_Task description_
Reproduce exactly, with no pictures, each line from the opening of the material down through the line containing "scn.view_settings.exposure=0".
━━━━━━━━━━━━━━━━━━━━━━━━━━━━━━
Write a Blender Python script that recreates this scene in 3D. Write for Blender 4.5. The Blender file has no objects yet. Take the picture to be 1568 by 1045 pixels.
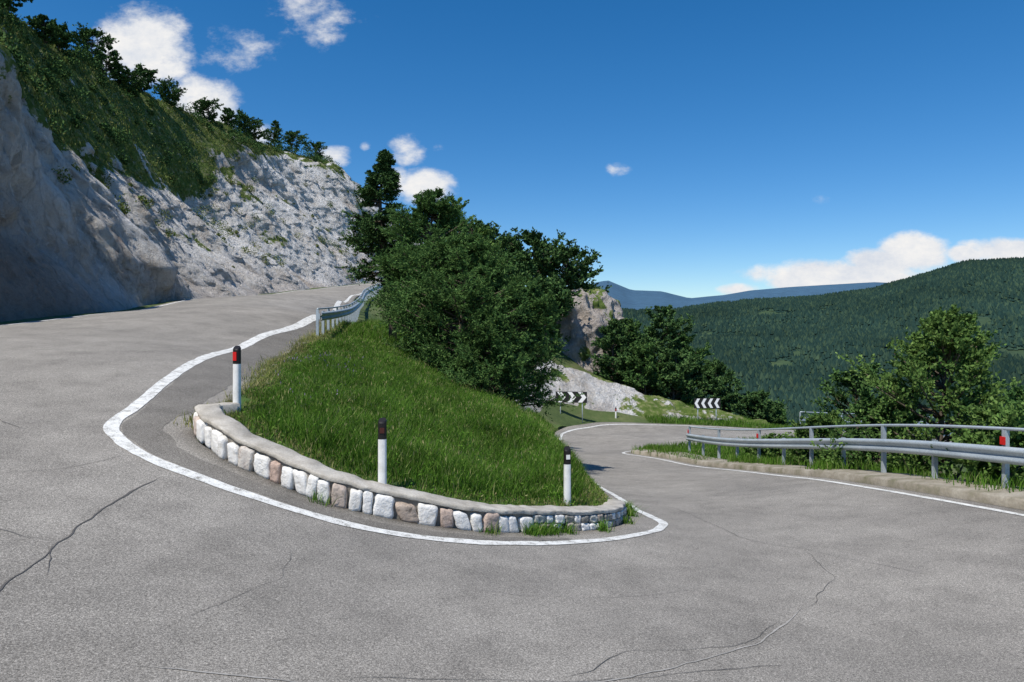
import bpy, bmesh, math
import numpy as np
from mathutils import Vector
rng=np.random.default_rng(7)
scn=bpy.context.scene
scn.view_settings.view_transform='Standard'
try: scn.view_settings.look='None'
except Exception: pass
scn.view_settings.exposure=0

# ---------------------------------------------------------------- noise
perm=rng.random(4096)
def _h(ix,iy,iz):
    n=(ix*73856093)^(iy*19349663)^(iz*83492791)
    return perm[(n^(n>>13))&4095]
def vnoise(x,y,z=0.0):
    x=np.asarray(x,float);y=np.asarray(y,float);z=np.asarray(z,float)+np.zeros_like(x)
    ix=np.floor(x).astype(np.int64);iy=np.floor(y).astype(np.int64);iz=np.floor(z).astype(np.int64)
    fx=x-ix;fy=y-iy;fz=z-iz
    fx=fx*fx*(3-2*fx);fy=fy*fy*(3-2*fy);fz=fz*fz*(3-2*fz)
    def L(a,b,t): return a+(b-a)*t
    c=[[[_h(ix+i,iy+j,iz+k) for k in (0,1)] for j in (0,1)] for i in (0,1)]
    a=L(L(c[0][0][0],c[1][0][0],fx),L(c[0][1][0],c[1][1][0],fx),fy)
    b=L(L(c[0][0][1],c[1][0][1],fx),L(c[0][1][1],c[1][1][1],fx),fy)
    return L(a,b,fz)*2-1
def fbm(x,y,z=0.0,o=4):
    s=0;a=1;f=1
    for i in range(o):
        s=s+a*vnoise(np.asarray(x)*f+17*i,np.asarray(y)*f-9*i,np.asarray(z)*f+5*i);a*=.5;f*=2.03
    return s/1.6
def ridged(x,y,z=0.0,o=4):
    s=0;a=1;f=1
    for i in range(o):
        s=s+a*(1-np.abs(vnoise(np.asarray(x)*f+7*i,np.asarray(y)*f+3*i,np.asarray(z)*f)));a*=.5;f*=2.1
    return s/1.9

# ---------------------------------------------------------------- mesh helpers
def new_obj(name,me,parent=None):
    ob=bpy.data.objects.new(name,me);scn.collection.objects.link(ob)
    if parent: ob.parent=parent
    return ob
def mesh(name,V,F,mat,smooth=True,parent=None,attr=None):
    V=np.asarray(V,np.float32).reshape(-1,3)
    if isinstance(F,np.ndarray): F=[F]
    me=bpy.data.meshes.new(name)
    me.vertices.add(len(V));me.vertices.foreach_set('co',V.ravel())
    idx=np.concatenate([np.asarray(f,np.int32).ravel() for f in F])
    tot=np.concatenate([np.full(len(f),np.asarray(f).shape[1],np.int32) for f in F])
    st=np.concatenate([[0],np.cumsum(tot)[:-1]]).astype(np.int32)
    me.loops.add(len(idx));me.loops.foreach_set('vertex_index',idx)
    me.polygons.add(len(tot));me.polygons.foreach_set('loop_start',st)
    try: me.polygons.foreach_set('loop_total',tot)
    except Exception: pass
    me.polygons.foreach_set('use_smooth',np.full(len(tot),smooth))
    me.update(calc_edges=True);me.validate()
    if attr is not None:
        for k,v in attr.items():
            a=me.attributes.new(k,'FLOAT','POINT');a.data.foreach_set('value',np.asarray(v,np.float32).ravel())
    if mat: me.materials.append(mat)
    return new_obj(name,me,parent)
def empty(name):
    e=bpy.data.objects.new(name,None);scn.collection.objects.link(e);e.empty_display_size=.3;return e
def gridF(nr,nc,flip=False):
    i=np.arange(nr-1)[:,None]*nc+np.arange(nc-1)[None,:]
    f=np.stack([i,i+1,i+nc+1,i+nc],-1).reshape(-1,4)
    return f[:,::-1] if flip else f
def catmull(P,n=8,closed=False):
    P=np.asarray(P,float);out=[]
    Q=np.vstack([2*P[0]-P[1],P,2*P[-1]-P[-2]])
    for i in range(1,len(Q)-2):
        p0,p1,p2,p3=Q[i-1],Q[i],Q[i+1],Q[i+2]
        for t in np.arange(n)/n:
            out.append(.5*((2*p1)+(-p0+p2)*t+(2*p0-5*p1+4*p2-p3)*t*t+(-p0+3*p1-3*p2+p3)*t**3))
    out.append(P[-1]);return np.array(out)
def resample(P,step):
    P=np.asarray(P,float);d=np.r_[0,np.cumsum(np.linalg.norm(np.diff(P,axis=0),axis=1))]
    n=max(2,int(d[-1]/step)+1);s=np.linspace(0,d[-1],n)
    return np.stack([np.interp(s,d,P[:,k]) for k in range(P.shape[1])],1)
def normals2(P):
    t=np.gradient(P[:,:2],axis=0);t/=np.linalg.norm(t,axis=1)[:,None]+1e-9
    return np.stack([-t[:,1],t[:,0]],1)
def inpoly(x,y,P):
    x=np.asarray(x);y=np.asarray(y);r=np.zeros(x.shape,bool)
    for i in range(len(P)):
        x1,y1=P[i];x2,y2=P[(i+1)%len(P)]
        if y1==y2: continue
        c=((y1>y)!=(y2>y))&(x<(x2-x1)*(y-y1)/(y2-y1)+x1);r^=c
    return r
def distpts(x,y,P,idx=False):
    x=x.ravel();y=y.ravel();d=np.full(x.shape,1e9);ii=np.zeros(x.shape,int)
    for i in range(0,len(x),20000):
        a=(x[i:i+20000,None]-P[None,:,0])**2+(y[i:i+20000,None]-P[None,:,1])**2
        d[i:i+20000]=np.sqrt(a.min(1))
        if idx: ii[i:i+20000]=a.argmin(1)
    return (d,ii) if idx else d
class TPS:
    def __init__(s,pts,lam=.02):
        p=np.array(pts,float);s.p=p[:,:2]/10;n=len(p)
        K=s.U(np.linalg.norm(s.p[:,None]-s.p[None],axis=2))+lam*np.eye(n)
        A=np.zeros((n+3,n+3));A[:n,:n]=K;A[:n,n]=1;A[:n,n+1:]=s.p;A[n,:n]=1;A[n+1:,:n]=s.p.T
        s.w=np.linalg.solve(A,np.r_[p[:,2],0,0,0])
    @staticmethod
    def U(r): return r*r*np.log(r+1e-9)
    def __call__(s,x,y):
        x=np.asarray(x,float);sh=x.shape;q=np.stack([x.ravel(),np.asarray(y,float).ravel()],1)/10
        out=np.zeros(len(q));n=len(s.p)
        for i in range(0,len(q),20000):
            Q=q[i:i+20000];out[i:i+20000]=s.U(np.linalg.norm(Q[:,None]-s.p[None],axis=2))@s.w[:n]+s.w[n]+Q@s.w[n+1:]
        return out.reshape(sh)
def tube(P,r,n=8):
    P=np.asarray(P,float);r=np.broadcast_to(r,(len(P),));t=np.gradient(P,axis=0);t/=np.linalg.norm(t,axis=1)[:,None]+1e-9
    ref=np.where(np.abs(t[:,2:3])>.9,np.array([[1.,0,0]]),np.array([[0,0,1.]]))
    a=np.cross(t,ref);a/=np.linalg.norm(a,axis=1)[:,None];b=np.cross(t,a)
    th=np.arange(n)/n*2*np.pi
    V=P[:,None]+r[:,None,None]*(a[:,None]*np.cos(th)[None,:,None]+b[:,None]*np.sin(th)[None,:,None])
    V=V.reshape(-1,3);F=[]
    for i in range(len(P)-1):
        for j in range(n):
            k=(j+1)%n;F.append([i*n+j,i*n+k,(i+1)*n+k,(i+1)*n+j])
    c=len(V);V=np.vstack([V,P[0],P[-1]]);T=[]
    for j in range(n):
        k=(j+1)%n;T.append([c,k,j]);T.append([c+1,(len(P)-1)*n+j,(len(P)-1)*n+k])
    return V,np.array(F),np.array(T)
class Acc:
    def __init__(s): s.V=[];s.Q=[];s.T=[];s.n=0
    def add(s,V,Q=None,T=None):
        if Q is not None and len(Q): s.Q.append(np.asarray(Q)+s.n)
        if T is not None and len(T): s.T.append(np.asarray(T)+s.n)
        s.V.append(np.asarray(V,float));s.n+=len(V)
    def build(s,name,mat,smooth=True,parent=None):
        F=[]
        if s.Q:F.append(np.vstack(s.Q))
        if s.T:F.append(np.vstack(s.T))
        return mesh(name,np.vstack(s.V),F,mat,smooth,parent)
def boxVF(c,ax,ay,az):
    c=np.asarray(c,float);ax=np.asarray(ax,float);ay=np.asarray(ay,float);az=np.asarray(az,float)
    V=[c+i*ax+j*ay+k*az for k in(-1,1) for j in(-1,1) for i in(-1,1)]
    return np.array(V),np.array([[0,2,3,1],[4,5,7,6],[0,1,5,4],[2,6,7,3],[0,4,6,2],[1,3,7,5]])
bm=bmesh.new();bmesh.ops.create_cube(bm,size=2);bmesh.ops.subdivide_edges(bm,edges=bm.edges[:],cuts=5,use_grid_fill=True)
bm.verts.ensure_lookup_table();CV=np.array([v.co[:] for v in bm.verts]);CF=np.array([[v.index for v in f.verts] for f in bm.faces]);bm.free()
CR=CV/((np.abs(CV)**8).sum(1)**(1/8))[:,None]
def stone(acc,c,ax,ay,az,amp=.08):
    o=rng.random()*50
    P=CR*(1+amp*np.stack([fbm(CR[:,0]*1.5+o,CR[:,1]*1.5,CR[:,2]*1.5+k*9,3) for k in range(3)],1))
    acc.add(np.asarray(c)+P[:,:1]*np.asarray(ax)+P[:,1:2]*np.asarray(ay)+P[:,2:]*np.asarray(az),CF)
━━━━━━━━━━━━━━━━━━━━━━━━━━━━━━
_Full answer_
Write a Blender Python script that recreates this scene in 3D. Write for Blender 4.5. The Blender file has no objects yet. Take the picture to be 1568 by 1045 pixels.
import bpy, bmesh, math
import numpy as np
from mathutils import Vector
rng=np.random.default_rng(7)
scn=bpy.context.scene
scn.view_settings.view_transform='Standard'
try: scn.view_settings.look='None'
except Exception: pass
scn.view_settings.exposure=0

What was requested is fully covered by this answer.